Getting crazy at Chelela Pass

Getting crazy at Chelela Pass

We look down towards the Haa valley, another 22km descend from this point, but to remain content with the view from here. It is now time to bid adieu Bhutan. We are returning to our sweet home with lots of memories, happiness and a hope to come again in this Land of the Thunder Dragon to visit Haa, Phunaka and Bumthang Valley.

18 Comments

  • Vivek Kumar Srivastava says:

    well written Anupam and nice picture.

  • Anupam Chakraborty says:

    Thanks Vivek for liking the post.

  • Sharmistha Dan says:

    Nice reading your post Anupam. The location of Takstang monastery is breathtaking! It makes us wonder that how such a sand and brick monastery could be build at the edge of such a cliff. Its truly amazing.

    • Anupam Chakraborty says:

      Thank you so much Sharmistha for your nice comments.

      Yes, you are absolutely correct. How at that cliff? I still remain mystified.

  • Kamal Krishna Das says:

    I did it…… one of my life time achievement. Really truly memorable journey of our Five married bachelor Boys.

  • Chandra M.Das says:

    Congrates! Your first innings as writer is a huge success. Your have lucidly able to reflect the actual picture of the journey you made. Thank you brother.

  • Good to know about Takstang Monestry and Chelea Pass, pictures are amazing.

  • Nandan Jha says:

    Thank you Anupam for taking us along to this sacred place. I guess anyone who sees the picture would feel the same as you. I wonder on how the structure would have been built in the first place.

    460 sounds like a lot of money for a lunch in hills, guessing that it would be a simple meal. From your last two posts, it didnt appear that Bhutan is expensive.

    You may want to read another brilliant post on the same place by Col Mani.
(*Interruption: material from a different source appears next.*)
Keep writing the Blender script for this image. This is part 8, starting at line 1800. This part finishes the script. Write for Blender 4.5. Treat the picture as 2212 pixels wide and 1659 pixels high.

    http://www.ghumakkar.com/taksang-gompa-a-holy-trek-in-bhutan/

    • Anupam Chakraborty says:

      Yes Nandan, I read Col Mani’s story too. During his visit the price was INR450/- and he mentioned about the meals too. Yes, it was basic and costly. May be because the lone cafeteria in the entire trek.

  • AJAY SHARMA says:

    Hi! Anumap,
    Your series on beautiful, peaceful and picturesque Bhutan reminded me of our journey in 1999 with a similar gang. We stayed in Jaigaon and I remember there was a shopping complex which was situated half in India & the other half in Phuentsholing, Bhutan.
    We later visited Thimpu, Paro and the very unique Chukha Dam which is a joint venture of India & Bhutan, producing hydroelectricity.
    The trek to Takstang Monastery was however, the most exciting venture. Your well written log with cute mentions of incidents like buying a stick @ Rs. 20/- is something that lures readers to finish reading the write-up word by word. Kudos! Keep going dude.

    Keep travelling
    Ajay

  • om prakash laddha says:

    Anupam ji

    really a good travel post with best photograph.

  • Nirdesh Singh says:

    Hi Anupam,

    Taktsang Monastery is truly awesome.

    Just like the Bhutanese people, I also wish to visit Taktsang once in my lifetime.

    It was a wonderful visiting Bhutan with you.

  • Anupam Chakraborty says:

    I wish that one day your wish will come true. Thanks for the appreciation.